Another week another FM radio transmitter. This time it's iStuff iCast available from iPod World, but can this one offer anything more than any of the numerous others available on the market? We get tuning in to find out.

On the surface the iCast looks like any other FM transmitter, its small, connects to your iPod or MP3 player via the headphone jack and then transmits your signal (and therefore tunes) to a nearby radio that you've happened to have turned on.

With car manufacturers only now just adding AUX in sockets to the car stereo and the FM transmitter becoming legal in the UK it's a good chance to get your tunes shared, but one of the biggest problems is fining a spare frequency to broadcast to.

The iCast AutoScan FM Transmitter from iStuff claim to fame is that it has a button that once pressed automatically scans for the clearest FM frequencies available in your area.

Once it has found the clearest frequencies you can save them on iCast's four memory channels and away you go. In practice and it works very well leaving you just the task of tuning in your car or kitchen radio into one of the suggested frequencies.

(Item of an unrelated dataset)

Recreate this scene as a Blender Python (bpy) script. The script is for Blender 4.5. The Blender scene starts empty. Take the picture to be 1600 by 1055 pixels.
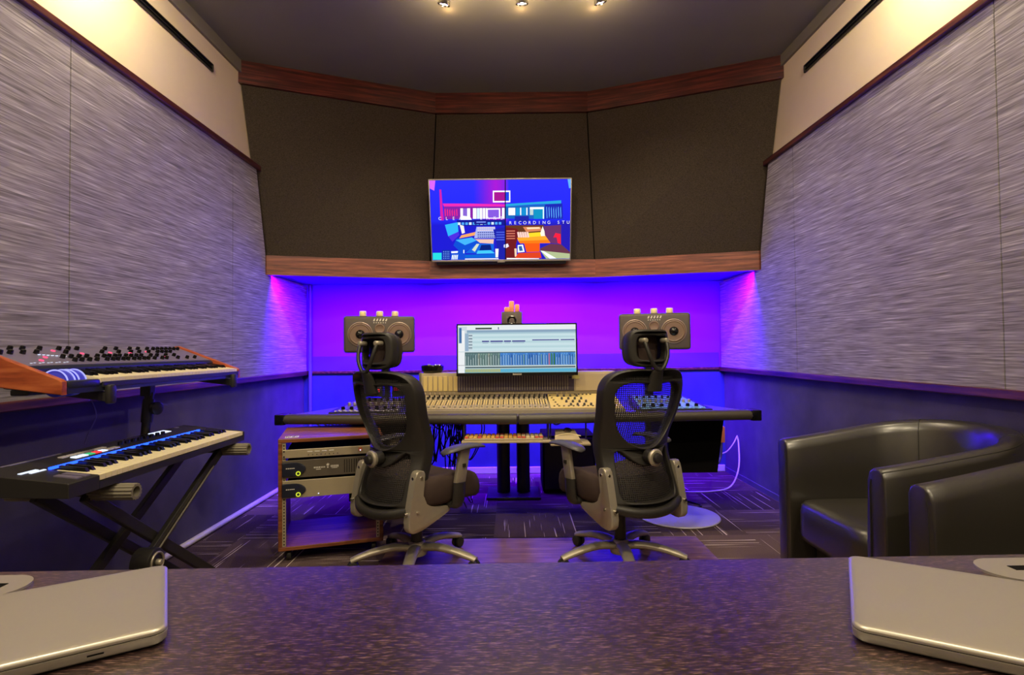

Frequency is displayed via the onscreen display and the units range is from 88.1 to 107.9.

As for power, like other FM transmitters the iCast is powered by a AAA battery, and iStuff, its makers say you should get around 18 hours from a single charge. Even better is the fact that there is an auto switch off mode so you won't waste that battery after you've forgotten to turn it off.


We were surprised by the iCast as it managed to stand out from the crowd by offering something a bit different to the run of the mill offerings from everyone else.

The autoscanner is a welcomed additional technology, however as with all FM transmitters be warned that you won't get decent performance in a heavy urbanised inner-city area.